Dalam pembekalan ini Kepala BNPT menyampaikan kondisi WNI yang tergabung menjadi Foreign Terrorist Fighters (FTF) di Suriah, Afghanistan, dan Filipina. Salah satu kondisi yang menyertai mereka ialah banyaknya jumlah anak-anak dan perempuan, dan ratusan WNI yang tidak dapat diketahui lokasinya. Situasi seperti ini tentunya tidak hanya menjadi permasalahan Indonesia, hal ini juga dirasakan 120 negara yang ikut menyumbang 30.000-42.000 total FTF yang terdampar di negara-negara tersebut. 

Hal ini menimbulkan setidaknya 3 permasalahan secara global yang harus dihadapi Indonesia yakni FTF Returnees, FTF Relocators, dan masalah kemanusiaan. Kembalinya FTF baik ke negara asal maupun ke negara ke tiga untuk kembali melakukan aksinya menjadi ancaman masa mendatang yang membutuhkan antisipasi dari seluruh pihak. Sementara itu keberadaan anak dan perempuan di tengah pusaran permasalahan juga membutuhkan perhatian yang sama.

“Jumlah anak dan perempuan yang cukup signifikan dalam bagian WNI terasosiasi FTF berpotensi menimbulkan permasalahan kemanusiaan, isu perlindungan anak salah satunya.

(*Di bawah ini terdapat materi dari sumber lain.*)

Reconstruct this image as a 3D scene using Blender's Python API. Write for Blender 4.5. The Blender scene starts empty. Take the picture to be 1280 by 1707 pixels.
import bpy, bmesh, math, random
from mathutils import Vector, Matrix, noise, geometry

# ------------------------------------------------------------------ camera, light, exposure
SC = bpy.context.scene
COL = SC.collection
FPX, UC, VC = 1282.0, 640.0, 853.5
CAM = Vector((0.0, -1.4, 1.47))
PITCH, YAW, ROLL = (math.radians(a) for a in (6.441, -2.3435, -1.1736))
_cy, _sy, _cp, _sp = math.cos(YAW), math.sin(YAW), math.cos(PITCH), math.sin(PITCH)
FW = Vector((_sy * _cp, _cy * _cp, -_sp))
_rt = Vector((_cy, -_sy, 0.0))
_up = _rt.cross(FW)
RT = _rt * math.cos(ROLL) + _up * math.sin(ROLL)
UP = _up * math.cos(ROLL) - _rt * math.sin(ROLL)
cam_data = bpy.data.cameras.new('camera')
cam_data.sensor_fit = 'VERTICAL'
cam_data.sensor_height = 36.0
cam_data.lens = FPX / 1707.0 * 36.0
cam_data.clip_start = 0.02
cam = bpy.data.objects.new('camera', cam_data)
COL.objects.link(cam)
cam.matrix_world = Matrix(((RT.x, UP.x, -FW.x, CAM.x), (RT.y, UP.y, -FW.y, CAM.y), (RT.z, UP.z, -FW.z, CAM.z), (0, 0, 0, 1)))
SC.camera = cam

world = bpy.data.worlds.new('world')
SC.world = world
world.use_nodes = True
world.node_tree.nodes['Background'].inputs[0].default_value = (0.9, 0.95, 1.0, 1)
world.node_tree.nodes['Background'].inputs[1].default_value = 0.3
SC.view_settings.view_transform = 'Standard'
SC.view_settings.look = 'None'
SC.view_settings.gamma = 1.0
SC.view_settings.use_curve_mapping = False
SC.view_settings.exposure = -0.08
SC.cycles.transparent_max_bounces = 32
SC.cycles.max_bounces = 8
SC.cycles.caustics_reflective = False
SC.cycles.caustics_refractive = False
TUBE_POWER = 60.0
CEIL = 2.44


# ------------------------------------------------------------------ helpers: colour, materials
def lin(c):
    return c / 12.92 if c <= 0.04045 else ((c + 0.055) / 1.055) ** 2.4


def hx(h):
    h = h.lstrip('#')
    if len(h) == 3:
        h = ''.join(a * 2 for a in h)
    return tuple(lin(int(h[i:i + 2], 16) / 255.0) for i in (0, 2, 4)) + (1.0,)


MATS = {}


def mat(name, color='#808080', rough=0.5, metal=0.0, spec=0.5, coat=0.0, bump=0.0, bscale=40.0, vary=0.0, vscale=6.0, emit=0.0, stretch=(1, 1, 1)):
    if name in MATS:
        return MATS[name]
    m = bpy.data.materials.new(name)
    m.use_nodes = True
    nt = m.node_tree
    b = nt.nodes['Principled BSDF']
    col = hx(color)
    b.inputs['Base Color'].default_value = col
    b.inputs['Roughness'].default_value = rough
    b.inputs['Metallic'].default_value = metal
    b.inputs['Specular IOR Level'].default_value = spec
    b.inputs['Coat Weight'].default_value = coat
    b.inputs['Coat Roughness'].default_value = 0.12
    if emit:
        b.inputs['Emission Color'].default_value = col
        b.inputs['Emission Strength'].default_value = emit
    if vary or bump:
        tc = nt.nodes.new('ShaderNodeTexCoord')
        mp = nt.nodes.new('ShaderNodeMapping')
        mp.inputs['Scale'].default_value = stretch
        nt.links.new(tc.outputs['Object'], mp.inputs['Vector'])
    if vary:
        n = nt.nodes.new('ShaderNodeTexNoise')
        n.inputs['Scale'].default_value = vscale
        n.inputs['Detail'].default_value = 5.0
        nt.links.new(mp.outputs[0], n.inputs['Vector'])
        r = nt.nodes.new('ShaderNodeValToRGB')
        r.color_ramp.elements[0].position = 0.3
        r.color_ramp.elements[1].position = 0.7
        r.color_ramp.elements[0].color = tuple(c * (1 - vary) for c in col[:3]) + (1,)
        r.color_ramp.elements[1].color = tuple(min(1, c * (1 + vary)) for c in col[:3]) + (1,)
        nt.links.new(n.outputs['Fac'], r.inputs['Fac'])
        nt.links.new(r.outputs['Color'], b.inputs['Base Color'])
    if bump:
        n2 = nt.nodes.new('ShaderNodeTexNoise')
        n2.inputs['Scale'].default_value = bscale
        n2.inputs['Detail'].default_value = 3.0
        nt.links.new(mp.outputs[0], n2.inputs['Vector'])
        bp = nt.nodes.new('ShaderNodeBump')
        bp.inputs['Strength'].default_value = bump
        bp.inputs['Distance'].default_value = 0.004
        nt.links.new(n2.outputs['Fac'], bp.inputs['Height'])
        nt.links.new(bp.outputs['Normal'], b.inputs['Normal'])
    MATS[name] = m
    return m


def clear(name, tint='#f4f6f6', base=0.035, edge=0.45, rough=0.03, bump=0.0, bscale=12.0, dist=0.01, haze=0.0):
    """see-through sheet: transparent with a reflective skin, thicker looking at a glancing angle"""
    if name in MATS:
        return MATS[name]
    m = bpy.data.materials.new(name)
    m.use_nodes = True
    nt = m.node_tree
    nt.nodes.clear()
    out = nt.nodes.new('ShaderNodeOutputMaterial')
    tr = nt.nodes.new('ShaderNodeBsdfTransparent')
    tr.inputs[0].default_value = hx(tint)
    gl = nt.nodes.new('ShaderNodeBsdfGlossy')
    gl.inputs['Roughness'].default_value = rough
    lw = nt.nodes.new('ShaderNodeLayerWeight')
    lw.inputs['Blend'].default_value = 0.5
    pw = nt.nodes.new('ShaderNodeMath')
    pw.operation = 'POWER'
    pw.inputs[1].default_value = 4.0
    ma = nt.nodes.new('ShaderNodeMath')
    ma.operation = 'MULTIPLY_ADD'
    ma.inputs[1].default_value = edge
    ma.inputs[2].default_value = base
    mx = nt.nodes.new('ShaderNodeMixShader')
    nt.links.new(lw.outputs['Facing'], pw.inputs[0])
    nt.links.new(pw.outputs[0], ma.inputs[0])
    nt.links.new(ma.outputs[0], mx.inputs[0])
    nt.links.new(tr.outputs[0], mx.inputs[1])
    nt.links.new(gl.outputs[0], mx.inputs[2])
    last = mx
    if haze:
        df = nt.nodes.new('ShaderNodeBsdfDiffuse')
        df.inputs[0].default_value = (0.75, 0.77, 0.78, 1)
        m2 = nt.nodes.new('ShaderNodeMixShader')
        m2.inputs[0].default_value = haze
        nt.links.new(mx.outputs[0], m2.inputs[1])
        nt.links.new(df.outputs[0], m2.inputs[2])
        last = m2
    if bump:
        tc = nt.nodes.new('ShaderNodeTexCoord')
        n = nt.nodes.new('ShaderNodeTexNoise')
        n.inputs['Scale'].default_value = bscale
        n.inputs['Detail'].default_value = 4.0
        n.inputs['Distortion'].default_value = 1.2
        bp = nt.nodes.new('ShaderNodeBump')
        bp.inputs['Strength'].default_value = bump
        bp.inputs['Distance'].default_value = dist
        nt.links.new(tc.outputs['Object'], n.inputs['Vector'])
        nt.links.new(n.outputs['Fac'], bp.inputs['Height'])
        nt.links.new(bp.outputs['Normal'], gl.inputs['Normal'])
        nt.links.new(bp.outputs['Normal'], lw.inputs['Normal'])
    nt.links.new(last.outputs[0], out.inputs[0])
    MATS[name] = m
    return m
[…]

Dalam UU No. 35 Tahun 2014, Pasal 59 dan Pasal 69B kita memberikan perlindungan khusus pada anak korban jaringan terorisme. Tapi tentu kita melalui proses assessment untuk alasan perempuan dan anak yang berangkat ke daerah konflik sebagai pertimbangan lanjut,” ujar Kepala BNPT. 

Dalam mengambil kebijakan terhadap situasi ini, saat ini melalui KBRI Ankara Indonesia telah menghadiri FTF Working Discussion dalam kerangka Global Coalition to Defeat ISIS. Dalam pertemuan tersebut telah ditawarkan beberapa kebijakan terkait FTF termasuk perempuan dan anak. Opsi-opsi tersebut meliputi kebijakan ‘do nothing’ yang memicu perhatian internasional terhadap komitmen Indonesia dalam konteks keamanan global, pengadilan oleh Pemerintah Suriah, membentuk ad-hoc International Criminal Tribunal, memberikan peran bagi International Criminal Court (ICC) atau repatriasi yang telah dilakukan sejumlah negara.

Pembekalan Kepala BNPT yang disampaikan kepada para peserta memicu serangkaian diskusi terkait kajian kondisi dan situasi FTF dan kebijakan-kebijakan dalam menghadapinya. Dalam pembekalan permasalahan FTF Eks-WNI Indonesia, para peserta diskusi disuguhi pengetahuan dan kondisi terkini yang dapat dipahami secara menyeluruh sehingga diharapkan ke depannya pemimpin-pemimpin negara kelak dapat mengambil langkah antisipasi bersama.